Another business that makes its bread and butter off a much cheaper emergency foodstuff, freeze-dried and evaporated food storage, is also doing well. Don Pectol has been running a local food-storage and disaster-preparedness business called Emergency Essentials since 1987. Pectol is not only weathering the bad economy but even recently opened up a new location in South Jordan, making this his third retail outlet in the state to go along with his thriving catalogue business serving out-of-state customers.

“Food storage today is so much better than it used to be,” Pectol says. “In fact, it’s cheaper today than it was back in 1976.”

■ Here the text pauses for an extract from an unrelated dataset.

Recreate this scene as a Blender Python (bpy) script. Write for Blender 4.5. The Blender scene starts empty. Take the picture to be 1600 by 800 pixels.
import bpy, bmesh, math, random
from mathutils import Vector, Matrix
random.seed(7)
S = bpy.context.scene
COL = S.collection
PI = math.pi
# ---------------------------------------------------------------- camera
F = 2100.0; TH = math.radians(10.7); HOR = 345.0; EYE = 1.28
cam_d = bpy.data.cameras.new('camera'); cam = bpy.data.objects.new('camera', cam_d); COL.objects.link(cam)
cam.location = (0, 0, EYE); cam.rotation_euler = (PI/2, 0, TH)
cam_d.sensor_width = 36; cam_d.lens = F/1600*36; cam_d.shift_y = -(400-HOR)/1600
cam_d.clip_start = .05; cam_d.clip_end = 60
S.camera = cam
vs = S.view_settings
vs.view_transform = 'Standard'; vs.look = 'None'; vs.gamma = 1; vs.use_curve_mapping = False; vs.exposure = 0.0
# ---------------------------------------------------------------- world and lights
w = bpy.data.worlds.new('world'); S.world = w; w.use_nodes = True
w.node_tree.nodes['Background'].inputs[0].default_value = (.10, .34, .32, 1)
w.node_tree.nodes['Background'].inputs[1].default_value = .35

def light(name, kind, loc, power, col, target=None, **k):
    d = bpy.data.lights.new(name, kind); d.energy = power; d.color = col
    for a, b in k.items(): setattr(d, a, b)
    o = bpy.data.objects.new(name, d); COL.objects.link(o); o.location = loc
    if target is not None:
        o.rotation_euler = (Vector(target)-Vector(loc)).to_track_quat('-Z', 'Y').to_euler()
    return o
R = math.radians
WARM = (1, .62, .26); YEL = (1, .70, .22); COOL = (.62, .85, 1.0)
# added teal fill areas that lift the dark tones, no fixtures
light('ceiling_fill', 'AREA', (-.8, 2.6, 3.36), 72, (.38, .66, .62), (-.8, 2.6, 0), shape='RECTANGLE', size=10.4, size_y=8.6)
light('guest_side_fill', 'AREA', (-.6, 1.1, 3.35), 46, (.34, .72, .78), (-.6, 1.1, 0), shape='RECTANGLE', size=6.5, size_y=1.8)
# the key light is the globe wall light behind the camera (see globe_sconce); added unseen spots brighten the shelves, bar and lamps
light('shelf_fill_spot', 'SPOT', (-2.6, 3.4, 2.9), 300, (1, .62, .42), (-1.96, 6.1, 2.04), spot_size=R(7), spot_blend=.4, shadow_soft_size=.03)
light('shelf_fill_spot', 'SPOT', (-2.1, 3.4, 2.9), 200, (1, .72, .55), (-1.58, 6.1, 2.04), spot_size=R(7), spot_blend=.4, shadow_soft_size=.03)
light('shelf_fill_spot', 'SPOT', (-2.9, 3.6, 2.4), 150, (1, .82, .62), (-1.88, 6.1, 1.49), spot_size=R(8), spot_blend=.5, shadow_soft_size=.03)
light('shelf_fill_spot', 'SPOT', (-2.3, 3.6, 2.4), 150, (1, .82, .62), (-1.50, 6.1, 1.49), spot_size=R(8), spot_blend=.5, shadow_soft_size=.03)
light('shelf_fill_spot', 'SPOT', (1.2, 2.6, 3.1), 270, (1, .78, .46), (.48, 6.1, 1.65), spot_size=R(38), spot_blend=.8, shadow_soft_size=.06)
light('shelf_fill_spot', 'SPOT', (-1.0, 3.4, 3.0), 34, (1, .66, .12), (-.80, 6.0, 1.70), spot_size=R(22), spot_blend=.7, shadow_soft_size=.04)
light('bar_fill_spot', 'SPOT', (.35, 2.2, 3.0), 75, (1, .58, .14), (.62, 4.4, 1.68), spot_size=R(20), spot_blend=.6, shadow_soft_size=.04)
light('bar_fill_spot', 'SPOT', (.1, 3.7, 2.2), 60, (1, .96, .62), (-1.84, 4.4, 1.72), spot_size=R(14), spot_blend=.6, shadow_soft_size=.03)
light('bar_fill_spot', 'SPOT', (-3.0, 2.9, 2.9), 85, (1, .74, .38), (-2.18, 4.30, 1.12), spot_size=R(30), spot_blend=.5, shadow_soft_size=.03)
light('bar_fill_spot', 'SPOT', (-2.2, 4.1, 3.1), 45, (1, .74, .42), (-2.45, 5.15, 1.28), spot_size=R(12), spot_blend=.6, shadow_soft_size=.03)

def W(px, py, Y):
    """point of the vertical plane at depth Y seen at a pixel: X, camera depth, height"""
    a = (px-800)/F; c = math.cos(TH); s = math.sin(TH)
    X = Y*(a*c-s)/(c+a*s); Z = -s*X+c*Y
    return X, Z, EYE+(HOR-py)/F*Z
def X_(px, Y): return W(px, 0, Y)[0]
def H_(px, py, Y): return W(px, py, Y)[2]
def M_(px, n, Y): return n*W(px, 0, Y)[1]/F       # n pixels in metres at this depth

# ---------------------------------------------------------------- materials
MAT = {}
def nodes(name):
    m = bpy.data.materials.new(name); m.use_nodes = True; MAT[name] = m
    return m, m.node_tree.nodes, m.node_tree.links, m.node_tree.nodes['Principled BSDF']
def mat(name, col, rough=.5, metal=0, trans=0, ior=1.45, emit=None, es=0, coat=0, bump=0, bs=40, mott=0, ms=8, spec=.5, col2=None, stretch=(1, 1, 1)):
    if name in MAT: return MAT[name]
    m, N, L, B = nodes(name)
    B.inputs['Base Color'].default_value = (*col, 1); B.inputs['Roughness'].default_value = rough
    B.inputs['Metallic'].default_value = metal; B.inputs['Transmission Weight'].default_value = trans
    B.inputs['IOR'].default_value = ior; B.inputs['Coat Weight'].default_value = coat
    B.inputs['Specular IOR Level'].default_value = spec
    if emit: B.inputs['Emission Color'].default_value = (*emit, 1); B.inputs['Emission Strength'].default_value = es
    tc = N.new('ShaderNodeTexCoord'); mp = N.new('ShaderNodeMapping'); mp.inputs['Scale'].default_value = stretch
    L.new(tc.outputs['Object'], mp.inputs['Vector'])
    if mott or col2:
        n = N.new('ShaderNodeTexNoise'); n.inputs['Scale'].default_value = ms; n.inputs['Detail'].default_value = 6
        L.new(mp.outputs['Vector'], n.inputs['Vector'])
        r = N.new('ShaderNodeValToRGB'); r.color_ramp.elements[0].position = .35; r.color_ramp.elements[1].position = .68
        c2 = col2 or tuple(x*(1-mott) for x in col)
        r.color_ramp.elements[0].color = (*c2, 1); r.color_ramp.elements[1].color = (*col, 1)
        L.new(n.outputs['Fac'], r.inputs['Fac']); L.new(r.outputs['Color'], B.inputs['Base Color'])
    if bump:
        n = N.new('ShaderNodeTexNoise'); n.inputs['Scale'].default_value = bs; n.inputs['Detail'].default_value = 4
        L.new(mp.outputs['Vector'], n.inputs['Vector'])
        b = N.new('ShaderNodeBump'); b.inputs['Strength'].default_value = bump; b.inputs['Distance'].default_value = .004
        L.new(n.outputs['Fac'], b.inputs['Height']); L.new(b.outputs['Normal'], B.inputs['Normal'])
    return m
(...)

Pectol’s freeze-dried food-storage supplies offer meals that need only water. The packages vary, but a basic starter supply at $699.95 averages out to about 64¢ per meal. The Ultimate Yearlong Supply package at $2,399.95 averages to about $2.20 per meal.

“I grew up in California,” Pectol says. “I’ve seen multiple earthquakes, floods—and grocery store shelves struck bare and people fighting over a can of mushrooms.” For Pectol, being prepared is just a smart investment anytime.

“It’s not just for survivalists. It’s not a gloom and doom principle; it’s a common and wise principle,” Pectol says, adding that he hopes people aren’t acting out of fear.

“We don’t teach fear,” he says. “We just encourage a correct principle of being prepared.”